Recent history shows us that expecting integrity among corporate honchos is like looking for sheep among the wolves. It is time investors and independent bodies intensify their vigil and participation to ensure that they do not become victims of greed and fraud.



Nagesh KiniFCA

6 years ago

Warren Buffet is caught up in a peculiar situation of his trusted honchos misdemenours whether denominated insider trading or breach of fiduciary duties. Human nature being what it is,I say insider trading is indulged by many across the board, this includes company directors when they want to corner shares in good times or when the going isn't good and want to exit early long before others scent trouble.
As for Warren Buffet, every saint has a past and a sinner a future. By parting with the wealth for philantrophy he recompenses!


6 years ago

A very well written article.

I agreed with the observation of ‘front running’ in case of Sokol. I feel Buffett would have asked him to go, though both are not saying that on record.

Munger has been holding BYD (due to his association with Li-Lu) years before Berkshire took a position in the same. I don’t think this can be classified as wrong.

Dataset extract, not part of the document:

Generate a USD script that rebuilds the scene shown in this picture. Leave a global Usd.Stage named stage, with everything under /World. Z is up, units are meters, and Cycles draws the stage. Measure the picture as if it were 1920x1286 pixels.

I hope Buffett would clarify the above in the coming annual general meeting. He has been a trend setter for corporate ethics and hope would keep up the same. I wish that he lays bare things as they are. That would help him, Berkshire and corporate America.

Buffett who is against hedge funds, made his initial millions of dollars only by running a hedge fund.

His public posturing against complex structured debt products and derivatives did not prevent him by extracting a juicy deal from Goldman Sachs in 2008.

The more I observe him, I feel that no one is perfect or above their self interests. Strangely this has not diminished my respect for him.

I’m an admirer of Buffett. I started learning anything worthwhile in the field of investment and even personal finance only from him.

In the year 2000-01, I would have read his annual letters ever so many times.

Despite his imperfections, I feel there is a lot one can learn and emulate from him.